Your instructions:
Reproduce the listing that follows with no differences at all.
◇ ◇ ◇
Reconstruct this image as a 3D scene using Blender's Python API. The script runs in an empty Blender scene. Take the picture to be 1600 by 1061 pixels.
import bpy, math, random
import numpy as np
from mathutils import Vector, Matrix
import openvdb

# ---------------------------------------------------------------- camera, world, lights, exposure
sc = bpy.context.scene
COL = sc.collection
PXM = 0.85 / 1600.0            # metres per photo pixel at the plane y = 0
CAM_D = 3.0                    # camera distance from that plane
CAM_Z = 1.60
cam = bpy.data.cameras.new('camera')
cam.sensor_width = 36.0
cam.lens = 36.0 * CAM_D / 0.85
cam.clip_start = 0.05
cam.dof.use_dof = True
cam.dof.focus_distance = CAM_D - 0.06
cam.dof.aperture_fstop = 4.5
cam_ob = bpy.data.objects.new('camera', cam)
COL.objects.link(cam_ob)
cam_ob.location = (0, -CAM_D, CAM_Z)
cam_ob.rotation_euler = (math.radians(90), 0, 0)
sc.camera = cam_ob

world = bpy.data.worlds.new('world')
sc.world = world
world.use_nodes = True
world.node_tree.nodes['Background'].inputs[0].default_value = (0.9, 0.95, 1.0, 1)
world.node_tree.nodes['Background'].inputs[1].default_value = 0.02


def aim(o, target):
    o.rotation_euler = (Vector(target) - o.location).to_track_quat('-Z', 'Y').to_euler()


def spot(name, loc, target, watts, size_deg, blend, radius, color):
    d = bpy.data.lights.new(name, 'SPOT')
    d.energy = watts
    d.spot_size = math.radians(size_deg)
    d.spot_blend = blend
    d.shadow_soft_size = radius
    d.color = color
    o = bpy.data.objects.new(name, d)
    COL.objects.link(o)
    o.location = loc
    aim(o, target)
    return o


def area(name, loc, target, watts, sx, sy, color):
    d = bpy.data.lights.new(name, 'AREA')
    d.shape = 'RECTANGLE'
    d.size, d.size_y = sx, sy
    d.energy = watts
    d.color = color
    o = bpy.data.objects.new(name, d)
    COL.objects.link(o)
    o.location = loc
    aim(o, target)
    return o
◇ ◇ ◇
Correct response:
Reconstruct this image as a 3D scene using Blender's Python API. The script runs in an empty Blender scene. Take the picture to be 1600 by 1061 pixels.
import bpy, math, random
import numpy as np
from mathutils import Vector, Matrix
import openvdb

# ---------------------------------------------------------------- camera, world, lights, exposure
sc = bpy.context.scene
COL = sc.collection
PXM = 0.85 / 1600.0            # metres per photo pixel at the plane y = 0
CAM_D = 3.0                    # camera distance from that plane
CAM_Z = 1.60
cam = bpy.data.cameras.new('camera')
cam.sensor_width = 36.0
cam.lens = 36.0 * CAM_D / 0.85
cam.clip_start = 0.05
cam.dof.use_dof = True
cam.dof.focus_distance = CAM_D - 0.06
cam.dof.aperture_fstop = 4.5
cam_ob = bpy.data.objects.new('camera', cam)
COL.objects.link(cam_ob)
cam_ob.location = (0, -CAM_D, CAM_Z)
cam_ob.rotation_euler = (math.radians(90), 0, 0)
sc.camera = cam_ob

world = bpy.data.worlds.new('world')
sc.world = world
world.use_nodes = True
world.node_tree.nodes['Background'].inputs[0].default_value = (0.9, 0.95, 1.0, 1)
world.node_tree.nodes['Background'].inputs[1].default_value = 0.02


def aim(o, target):
    o.rotation_euler = (Vector(target) - o.location).to_track_quat('-Z', 'Y').to_euler()


def spot(name, loc, target, watts, size_deg, blend, radius, color):
    d = bpy.data.lights.new(name, 'SPOT')
    d.energy = watts
    d.spot_size = math.radians(size_deg)
    d.spot_blend = blend
    d.shadow_soft_size = radius
    d.color = color
    o = bpy.data.objects.new(name, d)
    COL.objects.link(o)
    o.location = loc
    aim(o, target)
    return o


def area(name, loc, target, watts, sx, sy, color):
    d = bpy.data.lights.new(name, 'AREA')
    d.shape = 'RECTANGLE'
    d.size, d.size_y = sx, sy
    d.energy = watts
    d.color = color
    o = bpy.data.objects.new(name, d)
    COL.objects.link(o)
    o.location = loc
    aim(o, target)
    return o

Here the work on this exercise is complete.